Zoe Young
At noon on the second day of the Terschelling meeting, five of us were lured away from the peak of the discussions to ‘role-play’ a World Bank public consultation. With the minimum of preparation, we were to perform before lunch.
I for one was initially wary, never having been good at drama. However I was curious, and since our purpose in Terschelling was to learn more about the World Bank way of working, any new approach held potential. Our task was to imagine a typical project situation, and then play out the archetypal roles of people from different organisations involved: the World Bank, a transnational company consultant, the government, local communities and a Nothern NGO.
First off, we five holed up in one of the bedrooms – some got into the bunks. With guidance and encouragement from BothENDS’ Theo, we thrashed out a scenario: public consultation for a World Bank integrated conservation and development project created by foreign consultants in an unnamed African country, damaging coastal wetlands and local livelihoods, desired by national government and opposed by coalition of locals, NGOs and academics.
There was strong competition for the role of ‘Word Bank representative’ and ‘project consultant’: these prizes went to people from Urgewald and Friends of the Earth respectively. The job of ‘President of the Republic’ had to go to the representative of Oilwatch Africa; as the only academic present, I was landed with ‘local communities’. The least-desired job, which strangely enough was the ‘Northern NGO‘, ended up with someone from a Northern NGO.
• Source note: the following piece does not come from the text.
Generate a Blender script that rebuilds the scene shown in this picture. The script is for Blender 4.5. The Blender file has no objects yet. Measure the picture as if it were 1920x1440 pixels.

The hectic and hilarious elaboration of the context and allocation of roles took up most of the time available, so we went into the meeting/dining room where our sudden audience was gathered with only the vaguest notion of what exactly was going to happen. Yet there were few nerves. It was as if we each felt that in the intensity of the preparation, we had created a shared vision out of our disparate experiences of one institution, and one process of ‘participatory disposession’ being played out globally.
As soon as the statements by the project backers started, and went on, and on, and seemed to be taking up the whole of the time available… when I realised I had too many warring interests to represent, and was unable to understand let alone express them all effectively…when the northern NGO was able only to make comments on policy… and the technocratic consultant dominated discussions with the agenda of his nodding paymasters… we knew where we were. With the vocal recognition of the audience, we had taken on characters and started to play out an archetypal scenario we all knew all too well.
Too soon (at least for me as ‘the locals’, hardly able to be heard among the eloquent techno-babble coming from the ‘podium’ – a dining table) the play was over, and it was time to face comments from the floor. As ever, they felt there could have been better co-ordination between key local community interests and the well-resourced but largely impotent Northern NGOs. More facts, figures and other resources could have been available to tackle the World Bank allies on their own ground. And perhaps most fundamentally, those opposing the project could have turned the meeting round, agreeing to participate only if it was held on their terms, on their ground, and according to a different vision of what development and conservation mean. How such a scenario might realistically be engineered is not something we got round to, but could perhaps usefully be explored through role-play given more time.
So while I had been reluctant to give up scarce meeting time for what seemed like a game, I think was not alone – among the participants at least – in finding the exercise both valuable and entertaining. With a mixture of (often unintentional) humour and bitter experience we five were able to draw out some of the personal, strategic and political issues arising from our diverse dealings with the World Bank’s way of thinking. The audience seemed to enjoy themselves and some may have learned something too. What long term effect the play may have is not yet known; but for the rest of the day at least a few of us actors had trouble abandoning our acting personalities.